Certain identities are being removed from library shelves en masse. During the 2023-2024 school year, 36% of all banned titles featured characters or people of color and a quarter (25%) included LGBTQ+ people or characters. Of titles with LGBTQ+ people or characters, over a quarter (28%) feature trans and/or genderqueer characters.
Erasure of identities is pervasive within banned illustrated and graphic-heavy titles. For example, 73% of all graphic and illustrated titles feature visuals with LGBTQ+ representation, of people or characters of color, or that address race/racism. More specifically, 64% of banned picture books have pictures or illustrations that depict LGBTQ+ characters or stories.

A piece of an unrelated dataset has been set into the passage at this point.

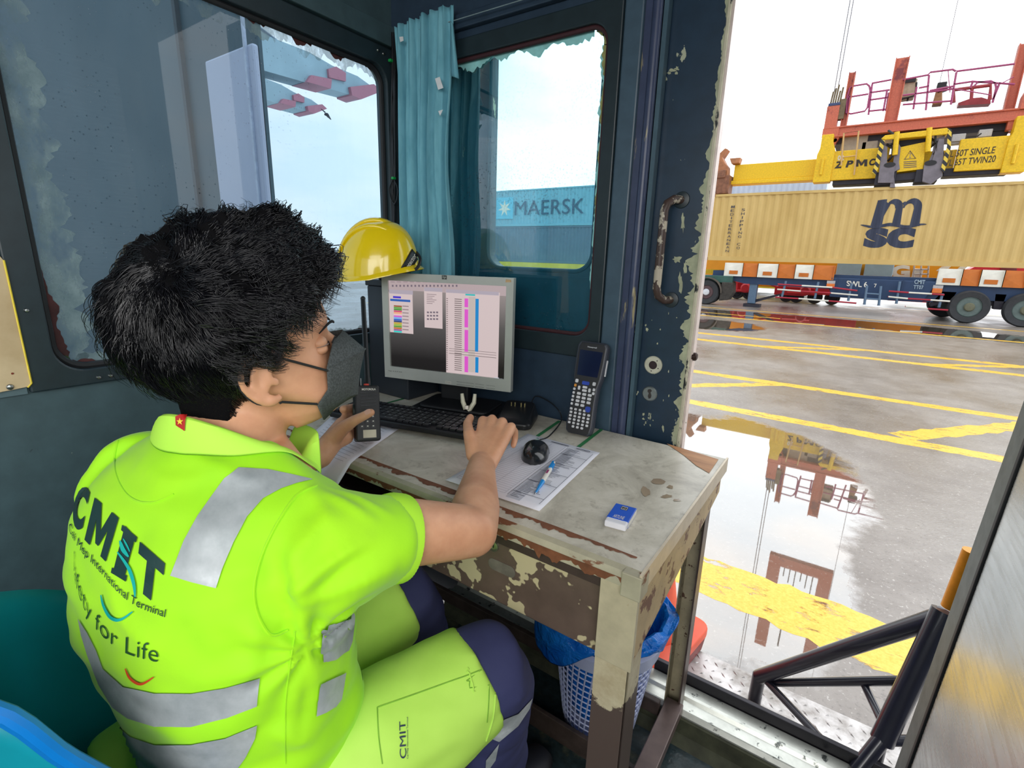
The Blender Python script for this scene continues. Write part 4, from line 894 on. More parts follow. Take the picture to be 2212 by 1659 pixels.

For all the inflammatory rhetoric about “explicit books,” only 13% of banned titles had “on the page” descriptions of sexual experiences, compared to 31% with “off the page” sexual experiences. Overall, 40% of banned titles include sexual experiences (some contained both “on” and “off the page”). 
Books banned during the 2023-2024 school year overwhelmingly address violence (65%), death and grief (55%), and abuse (43%); all very real human experiences.
In the 2023-2024 school year, there were more than 10,000 instances of banned books in public schools, affecting more than 4,000 unique titles. These mass book bans were often the result of targeted campaigns to remove books with characters of color, LGBTQ+ identities, and sexual content from public school classrooms and libraries. As book bans reached an unprecedented high in the last school year, PEN America sought to further understand the impacts of this censorship – the identities, content areas, genres, and types of books that are being erased from America’s public schools. In November 2024, PEN America previously reported on the content of titles that had experienced two or more bans (1,091 titles); here, we include a more comprehensive analysis of all 4,218 titles banned during the 2023-2024 school year.  What have we found?  Book bans are not a hoax.